§ TO BE DONE
Reproduce nothing but the lines from the start of the material through the line that includes "0), 1, .9, .25))])", both ends included, and omit every picture.

§ RAW DATA
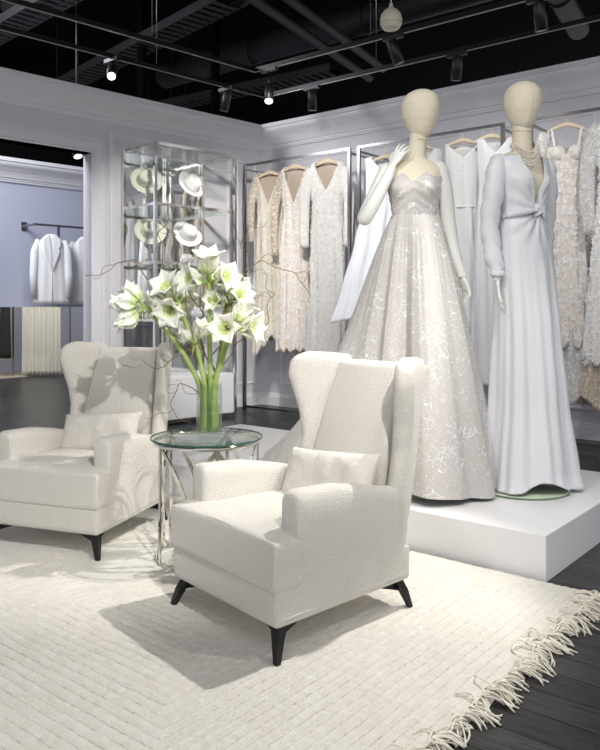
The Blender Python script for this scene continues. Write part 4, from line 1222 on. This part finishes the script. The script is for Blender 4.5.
PZ = .188
DZ1 = -.04
M1 = (-1.96, 3.325, PZ); R1 = R(28)
mannequin(M1, R1, 'mannequin in the sequined ball gown, one hand raised to its shoulder', DZ1, .03, R(46), [
    ([(-.11, .0, 1.628), (-.145, .0, 1.60), (-.185, -.01, 1.50), (-.232, -.035, 1.40), (-.245, -.06, 1.355), (-.20, -.09, 1.42), (-.135, -.10, 1.54), (-.105, -.09, 1.61)],
     [.020, .036, .041, .038, .036, .036, .028, .021], ((.50, .05, .9), (.45, .85, -.2), 1, .86, .30)),
    ([(.10, .0, 1.628), (.128, .0, 1.60), (.150, .01, 1.48), (.168, .02, 1.33), (.19, .01, 1.20), (.235, -.01, 1.06)],
     [.020, .036, .040, .036, .032, .021], ((.25, -.05, -1), (-.8, -.5, -.2), 1, .86, .25))], .94)
DZ2 = .0
M2 = (-1.54, 3.66, PZ); R2 = R(64)
mannequin(M2, R2, 'mannequin in the satin gown, pearls round its neck', DZ2, .0, R(-14), [
    ([(-.140, .0, 1.63), (-.175, .0, 1.50), (-.19, .01, 1.35), (-.185, -.01, 1.20), (-.180, -.03, 1.04)],
     [.040, .040, .036, .032, .021], ((-.05, -.15, -1), (.8, -.5, 0), -1, .9, .25)),
    ([(.150, .0, 1.63), (.185, .02, 1.50), (.20, .05, 1.35), (.20, .05, 1.22), (.21, .04, 1.07)],
     [.040, .040, .036, .032, .021], ((.1, 0, -1), (-.8, -.5, 0), 1, .9, .25))])

# ---- sequined ball gown
g1 = empty('ball_gown', M1, R1, label='strapless grey-white sequined ball gown with a spreading train', cat='gown')
torso1 = [(z+DZ1, a*.94+.006, d+.008) for z, a, d in TOR]
WZ = 1.36
def top1(th):
    q = abs(sin(th))
    if cos(th) > 0:
        xx = q*.14
        sweet = .030*math.exp(-((xx-.055)/.032)**2)
        return 1.505+DZ1+.072 + sweet*1.1 - .012*math.exp(-(xx/.02)**2)+.03*q**3
    return 1.54+DZ1+.0+.03*q**3
def fold_b(th, z):
    c = cos(th); f = 0
    if c > 0 and z > 1.40:
        x = .13*sin(th)
        f = .026*math.exp(-((z-(1.525+DZ1))/.05)**2)*(math.exp(-((x-.06)/.04)**2)+math.exp(-((x+.06)/.04)**2))
        f += .0022*sin((z*90 + x*60 if x > 0 else z*90 - x*60)*1.6)
    return f
obj('bodice', shell(torso1, top1, lambda th: WZ-.01, 140, 40, fold_b, 2.1), M['tulle'], g1)
b = bmesh.new(); strap(b, [(.1185*sin(a), -.0935*cos(a), WZ) for a in [2*pi*k/60 for k in range(61)]], .014, .004, (0, 0, 1)); obj('waistband', b, M['tulle'], g1)
def skirt1():
    bm = bmesh.new(); secs = []; nth, nz = 260, 60
    for k in range(nz+1):
        t_ = k/nz; row = []
        for i in range(nth):
            a = 2*pi*i/nth                              # world azimuth
            dx, dy = cos(a), sin(a)
            # hem reach by direction: a long train toward -X, short at the front
            tr = max(0, -dx)**2.0*max(0, 1-.55*max(0, -dy)*1.6)
            Rr = .375 + .72*max(0, tr)**1.3 + (.10*max(0, dy))
            if dy < 0: Rr = min(Rr, .30/max(.25, -dy)) if -dy > .3 else Rr
            fr_ = math.exp(-((a-2*pi+1.40)/.42)**2); Rr -= .085*fr_
            f = (1-tr)*t_**.80 + tr*(.50*t_**.85+.50*t_**3.2)
            base = .100+.022*abs(dx)
            r = base+(Rr-base)*f
            ph = 1.2*sin(t_*1.5)
            amp = .020*t_**.7
            r += amp*(sin(7*a+ph)+.7*sin(11*a+2-ph)+.35*sin(17*a+1+ph))*(.9+.3*sin(3*a)) + .0018*sin(44*a)*(1-t_)*min(1, t_*6)
            hemz = .014 + .022*fr_ + (.028*max(0, -dy)*max(0, dx+.4) if dy < 0 else 0)
            z = WZ+(hemz-WZ)*t_
            if t_ > .97 and tr > .2: z = hemz
            row.append((r*dx, r*dy, z))
        secs.append(row)
    return loft(secs, caps=False, bm=bm)
sk = obj('skirt', skirt1(), M['tulle'], g1); sk.rotation_euler = (0, 0, -R1)
b = bmesh.new(); rnd = random.Random(3)
for v in sk.data.vertices:
    if rnd.random() < .06:
        p = v.co; r = rnd.uniform(.0012, .0026); o3 = Vector((p.x, p.y, 0)).normalized()*.003
        bmesh.ops.create_icosphere(b, subdivisions=1, radius=r, matrix=Matrix.Translation(p+o3))
sq = obj('sequins', b, M['motif'], sk, smooth=False); sq['kind'] = 'stuff'

# ---- satin gown with twist
g2 = empty('satin_gown', M2, R2, label='long sleeved white satin gown with deep V neck and twisted waist', cat='gown')
KZ = 1.385
prof2 = [(.0, .245, .225, .035), (.10, .228, .205, .036), (.45, .185, .165, .035), (.80, .165, .145, .025), (1.05, .158, .125, .015), (1.18, .150, .115, .008), (1.28, .132, .104, 0)] + [(z+DZ2, a+.009, d+.010, 0) for z, a, d in TOR[2:9]]
KX = .025
def top2(th):
    q = abs(sin(th)); x = .15*sin(th)
    if cos(th) > 0 and abs(x) < .072:
        return KZ+.03+(1.668-KZ-.03)*(abs(x)/.072)**.85
    return 1.668 if q < .55 else 1.668-.01*q
def fold2(th, z):
    f = 0; x = .14*sin(th); c = max(0, cos(th))
    if z > 1.42 and z < 1.63:
        f += .022*math.exp(-((z-1.53)/.05)**2)*c*(math.exp(-((x-.06)/.04)**2)+math.exp(-((x+.06)/.04)**2))
    dx, dz = x-KX, z-KZ; r = math.hypot(dx, dz); an = math.atan2(dz, dx)
    if c > 0 and r < .4:
        f += .0055*c*math.exp(-((r-.06)/.15)**2)*sin(an*14+r*5)*min(1, r/.03)
        f += .020*c*math.exp(-(r/.035)**2)
        f -= .007*c*math.exp(-((dz+.01)/.02)**2)*math.exp(-(dx/.11)**2)
    t_ = max(0, (1.25-z)/1.25)
    f += t_**.8*(.017*sin(7*th+1.2+.8*t_)+.011*sin(12*th-1.5*t_)*(1+.5*sin(2*th))+.004*sin(23*th))
    return f
def hem2(th):
    a = (th+pi) % (2*pi)-pi
    return .018+.055*math.exp(-((a+.25)/.40)**2)
o = obj('gown_body', shell(prof2, top2, hem2, 220, 170, fold2, 2.1), M['satin'], g2); solid(o, .002)
def gsleeve(pts, rad, seed):
    b = bmesh.new(); S = spline(pts, 16); n = len(S)
    rr = [interp([(i/(len(rad)-1), r) for i, r in enumerate(rad)], k/(n-1))[0] for k in range(n)]
    tube(b, S, rr, 28)
    for v in b.verts:
        p = v.co; t_ = max(0, min(1, (1.62-p.z)/.6))
        w_ = .0035*sin(p.z*55+p.x*70+seed)+.004*t_*sin(p.z*120+seed+p.x*90)
        v.co += Vector((.7, -.7, 0))*w_
    return obj('sleeve', b, M['satin'], g2)
gsleeve([(-.12, .0, 1.635), (-.155, .0, 1.61), (-.178, .0, 1.48), (-.195, .01, 1.32), (-.190, -.01, 1.17), (-.180, -.028, 1.085)], [.036, .046, .050, .045, .042, .032], 1)
gsleeve([(.135, .0, 1.635), (.165, .0, 1.61), (.185, .02, 1.48), (.20, .05, 1.32), (.20, .05, 1.19), (.21, .04, 1.10)], [.036, .046, .048, .044, .040, .032], 4)
for x, y, z in ((-.180, -.03, 1.075), (.21, .04, 1.095)):
    b = bmesh.new(); lathe(b, [(.033, -.012), (.035, -.010), (.035, .012), (.033, .014)], 24, Matrix.Translation((x, y, z))); obj('cuff', b, M['satin'], g2)
# knot and side drape
b = bmesh.new(); tube(b, spline([(KX-.035, -.100, KZ+.022), (KX-.012, -.112, KZ+.010), (KX+.006, -.116, KZ-.006), (KX+.026, -.105, KZ-.03)], 5), [.010, .015, .018, .019, .018, .016, .014]+[.012]*9, 14)
tube(b, spline([(KX+.03, -.100, KZ+.025), (KX+.008, -.110, KZ+.004), (KX-.012, -.110, KZ-.012), (KX-.035, -.098, KZ-.03)], 5), [.008]*4+[.013]*8+[.009]*4, 12)
soften(obj('knot', b, M['satin'], g2), .004, 5)
b = bmesh.new()
tube(b, spline([(KX-.01, -.108, KZ), (-.04, -.104, KZ-.004), (-.085, -.078, KZ-.012), (-.118, -.035, KZ-.022), (-.122, 0, KZ-.028)], 6), [.012]*6+[.017]*13+[.012]*6, 14)
soften(obj('side_drape', b, M['satin'], g2), .005, 4)

# ---- pearl necklace
t = empty('pearl_necklace', (M2[0], M2[1], PZ), R(40), label='triple strand pearl necklace round the satin gown mannequin neck', cat='necklace')
for k, (rx, drop, zz) in enumerate(((.055, .085, 1.735), (.061, .112, 1.728), (.066, .135, 1.720), (.068, .15, 1.715))):
    b = bmesh.new()
    for i in range(58):
        a = 2*pi*i/58; fr_ = max(0, cos(a))**1.6
        p = Vector((.01+rx*sin(a)*(1+.05*fr_), -(.052+.004*k)*cos(a)-.042*fr_-.004*k, zz-.75*drop*fr_+.006*max(0, -cos(a))))
        bmesh.ops.create_icosphere(b, subdivisions=2, radius=.0052, matrix=Matrix.Translation(p))
    obj('pearl_strand', b, M['pearl'], t)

§ CORRECT RESULT
The Blender Python script for this scene continues. Write part 4, from line 1222 on. This part finishes the script. The script is for Blender 4.5.
PZ = .188
DZ1 = -.04
M1 = (-1.96, 3.325, PZ); R1 = R(28)
mannequin(M1, R1, 'mannequin in the sequined ball gown, one hand raised to its shoulder', DZ1, .03, R(46), [
    ([(-.11, .0, 1.628), (-.145, .0, 1.60), (-.185, -.01, 1.50), (-.232, -.035, 1.40), (-.245, -.06, 1.355), (-.20, -.09, 1.42), (-.135, -.10, 1.54), (-.105, -.09, 1.61)],
     [.020, .036, .041, .038, .036, .036, .028, .021], ((.50, .05, .9), (.45, .85, -.2), 1, .86, .30)),
    ([(.10, .0, 1.628), (.128, .0, 1.60), (.150, .01, 1.48), (.168, .02, 1.33), (.19, .01, 1.20), (.235, -.01, 1.06)],
     [.020, .036, .040, .036, .032, .021], ((.25, -.05, -1), (-.8, -.5, -.2), 1, .86, .25))], .94)
DZ2 = .0
M2 = (-1.54, 3.66, PZ); R2 = R(64)
mannequin(M2, R2, 'mannequin in the satin gown, pearls round its neck', DZ2, .0, R(-14), [
    ([(-.140, .0, 1.63), (-.175, .0, 1.50), (-.19, .01, 1.35), (-.185, -.01, 1.20), (-.180, -.03, 1.04)],
     [.040, .040, .036, .032, .021], ((-.05, -.15, -1), (.8, -.5, 0), -1, .9, .25)),
    ([(.150, .0, 1.63), (.185, .02, 1.50), (.20, .05, 1.35), (.20, .05, 1.22), (.21, .04, 1.07)],
     [.040, .040, .036, .032, .021], ((.1, 0, -1), (-.8, -.5, 0), 1, .9, .25))])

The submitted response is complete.